WHAT THE TASK REQUIRES: Type out the complete listing below word for word, without its pictures.

PROVIDED MATERIAL:

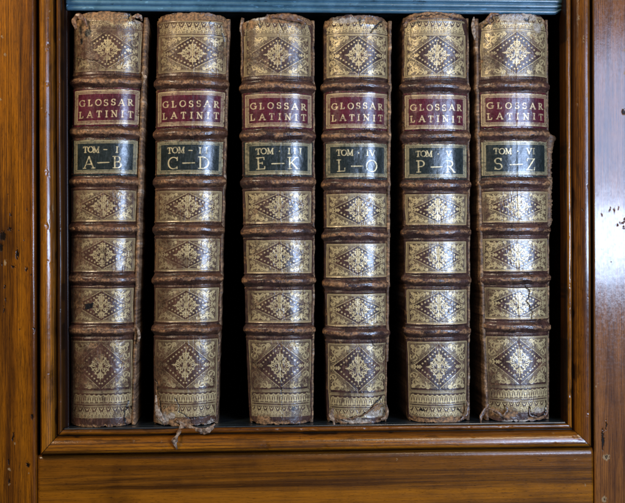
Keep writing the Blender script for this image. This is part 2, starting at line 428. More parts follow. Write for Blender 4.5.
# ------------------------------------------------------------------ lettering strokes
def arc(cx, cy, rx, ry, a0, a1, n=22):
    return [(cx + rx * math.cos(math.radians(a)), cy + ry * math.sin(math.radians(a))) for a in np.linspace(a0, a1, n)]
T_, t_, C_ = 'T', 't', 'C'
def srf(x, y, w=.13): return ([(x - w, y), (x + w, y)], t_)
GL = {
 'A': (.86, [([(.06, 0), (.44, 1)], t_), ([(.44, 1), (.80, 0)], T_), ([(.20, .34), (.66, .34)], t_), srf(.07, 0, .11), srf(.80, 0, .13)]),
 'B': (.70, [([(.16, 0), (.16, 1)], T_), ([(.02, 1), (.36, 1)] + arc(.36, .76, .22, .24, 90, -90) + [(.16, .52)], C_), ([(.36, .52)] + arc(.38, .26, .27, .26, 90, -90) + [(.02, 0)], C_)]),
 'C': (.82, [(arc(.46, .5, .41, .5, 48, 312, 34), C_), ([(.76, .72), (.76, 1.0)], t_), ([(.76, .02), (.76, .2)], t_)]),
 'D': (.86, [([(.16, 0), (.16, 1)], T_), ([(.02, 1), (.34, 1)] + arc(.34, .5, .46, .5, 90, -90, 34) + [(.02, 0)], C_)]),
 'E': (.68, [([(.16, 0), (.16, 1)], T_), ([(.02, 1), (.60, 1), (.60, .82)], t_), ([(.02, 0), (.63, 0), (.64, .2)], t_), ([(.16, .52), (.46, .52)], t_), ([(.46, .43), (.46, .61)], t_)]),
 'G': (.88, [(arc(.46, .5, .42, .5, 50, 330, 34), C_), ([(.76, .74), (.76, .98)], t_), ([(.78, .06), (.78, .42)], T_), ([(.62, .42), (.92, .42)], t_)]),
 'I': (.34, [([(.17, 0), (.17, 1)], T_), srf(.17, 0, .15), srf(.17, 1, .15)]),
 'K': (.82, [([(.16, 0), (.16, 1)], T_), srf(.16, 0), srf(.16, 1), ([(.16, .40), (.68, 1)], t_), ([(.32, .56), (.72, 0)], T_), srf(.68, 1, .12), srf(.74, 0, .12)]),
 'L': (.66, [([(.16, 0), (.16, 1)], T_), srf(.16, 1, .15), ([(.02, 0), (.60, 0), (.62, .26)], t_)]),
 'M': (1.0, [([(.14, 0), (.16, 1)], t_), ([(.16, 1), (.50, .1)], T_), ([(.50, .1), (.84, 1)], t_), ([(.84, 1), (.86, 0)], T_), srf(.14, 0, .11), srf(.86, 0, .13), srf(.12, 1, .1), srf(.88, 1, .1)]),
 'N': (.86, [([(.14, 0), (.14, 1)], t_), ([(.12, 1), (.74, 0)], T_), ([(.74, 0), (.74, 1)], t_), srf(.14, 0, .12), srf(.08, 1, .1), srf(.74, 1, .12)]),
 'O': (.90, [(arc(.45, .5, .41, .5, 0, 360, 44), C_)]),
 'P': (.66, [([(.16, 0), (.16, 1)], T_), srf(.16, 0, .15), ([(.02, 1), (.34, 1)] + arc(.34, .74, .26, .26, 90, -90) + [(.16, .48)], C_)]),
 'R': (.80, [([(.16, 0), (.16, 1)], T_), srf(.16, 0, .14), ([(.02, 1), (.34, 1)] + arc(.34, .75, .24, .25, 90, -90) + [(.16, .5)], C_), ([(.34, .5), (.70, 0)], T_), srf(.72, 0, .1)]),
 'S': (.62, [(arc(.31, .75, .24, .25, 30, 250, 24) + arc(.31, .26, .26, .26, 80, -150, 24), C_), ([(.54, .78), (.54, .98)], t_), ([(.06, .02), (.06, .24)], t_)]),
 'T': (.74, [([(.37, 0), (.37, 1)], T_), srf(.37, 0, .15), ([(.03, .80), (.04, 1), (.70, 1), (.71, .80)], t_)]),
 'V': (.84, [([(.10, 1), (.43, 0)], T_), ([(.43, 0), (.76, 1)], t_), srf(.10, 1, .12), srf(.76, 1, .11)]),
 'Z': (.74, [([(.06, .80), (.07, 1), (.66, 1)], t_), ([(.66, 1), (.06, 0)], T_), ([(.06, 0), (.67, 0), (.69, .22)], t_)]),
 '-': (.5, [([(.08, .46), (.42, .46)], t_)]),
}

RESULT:
Keep writing the Blender script for this image. This is part 2, starting at line 428. More parts follow. Write for Blender 4.5.
# ------------------------------------------------------------------ lettering strokes
def arc(cx, cy, rx, ry, a0, a1, n=22):
    return [(cx + rx * math.cos(math.radians(a)), cy + ry * math.sin(math.radians(a))) for a in np.linspace(a0, a1, n)]
T_, t_, C_ = 'T', 't', 'C'
def srf(x, y, w=.13): return ([(x - w, y), (x + w, y)], t_)
GL = {
 'A': (.86, [([(.06, 0), (.44, 1)], t_), ([(.44, 1), (.80, 0)], T_), ([(.20, .34), (.66, .34)], t_), srf(.07, 0, .11), srf(.80, 0, .13)]),
 'B': (.70, [([(.16, 0), (.16, 1)], T_), ([(.02, 1), (.36, 1)] + arc(.36, .76, .22, .24, 90, -90) + [(.16, .52)], C_), ([(.36, .52)] + arc(.38, .26, .27, .26, 90, -90) + [(.02, 0)], C_)]),
 'C': (.82, [(arc(.46, .5, .41, .5, 48, 312, 34), C_), ([(.76, .72), (.76, 1.0)], t_), ([(.76, .02), (.76, .2)], t_)]),
 'D': (.86, [([(.16, 0), (.16, 1)], T_), ([(.02, 1), (.34, 1)] + arc(.34, .5, .46, .5, 90, -90, 34) + [(.02, 0)], C_)]),
 'E': (.68, [([(.16, 0), (.16, 1)], T_), ([(.02, 1), (.60, 1), (.60, .82)], t_), ([(.02, 0), (.63, 0), (.64, .2)], t_), ([(.16, .52), (.46, .52)], t_), ([(.46, .43), (.46, .61)], t_)]),
 'G': (.88, [(arc(.46, .5, .42, .5, 50, 330, 34), C_), ([(.76, .74), (.76, .98)], t_), ([(.78, .06), (.78, .42)], T_), ([(.62, .42), (.92, .42)], t_)]),
 'I': (.34, [([(.17, 0), (.17, 1)], T_), srf(.17, 0, .15), srf(.17, 1, .15)]),
 'K': (.82, [([(.16, 0), (.16, 1)], T_), srf(.16, 0), srf(.16, 1), ([(.16, .40), (.68, 1)], t_), ([(.32, .56), (.72, 0)], T_), srf(.68, 1, .12), srf(.74, 0, .12)]),
 'L': (.66, [([(.16, 0), (.16, 1)], T_), srf(.16, 1, .15), ([(.02, 0), (.60, 0), (.62, .26)], t_)]),
 'M': (1.0, [([(.14, 0), (.16, 1)], t_), ([(.16, 1), (.50, .1)], T_), ([(.50, .1), (.84, 1)], t_), ([(.84, 1), (.86, 0)], T_), srf(.14, 0, .11), srf(.86, 0, .13), srf(.12, 1, .1), srf(.88, 1, .1)]),
 'N': (.86, [([(.14, 0), (.14, 1)], t_), ([(.12, 1), (.74, 0)], T_), ([(.74, 0), (.74, 1)], t_), srf(.14, 0, .12), srf(.08, 1, .1), srf(.74, 1, .12)]),
 'O': (.90, [(arc(.45, .5, .41, .5, 0, 360, 44), C_)]),
 'P': (.66, [([(.16, 0), (.16, 1)], T_), srf(.16, 0, .15), ([(.02, 1), (.34, 1)] + arc(.34, .74, .26, .26, 90, -90) + [(.16, .48)], C_)]),
 'R': (.80, [([(.16, 0), (.16, 1)], T_), srf(.16, 0, .14), ([(.02, 1), (.34, 1)] + arc(.34, .75, .24, .25, 90, -90) + [(.16, .5)], C_), ([(.34, .5), (.70, 0)], T_), srf(.72, 0, .1)]),
 'S': (.62, [(arc(.31, .75, .24, .25, 30, 250, 24) + arc(.31, .26, .26, .26, 80, -150, 24), C_), ([(.54, .78), (.54, .98)], t_), ([(.06, .02), (.06, .24)], t_)]),
 'T': (.74, [([(.37, 0), (.37, 1)], T_), srf(.37, 0, .15), ([(.03, .80), (.04, 1), (.70, 1), (.71, .80)], t_)]),
 'V': (.84, [([(.10, 1), (.43, 0)], T_), ([(.43, 0), (.76, 1)], t_), srf(.10, 1, .12), srf(.76, 1, .11)]),
 'Z': (.74, [([(.06, .80), (.07, 1), (.66, 1)], t_), ([(.66, 1), (.06, 0)], T_), ([(.06, 0), (.67, 0), (.69, .22)], t_)]),
 '-': (.5, [([(.08, .46), (.42, .46)], t_)]),
}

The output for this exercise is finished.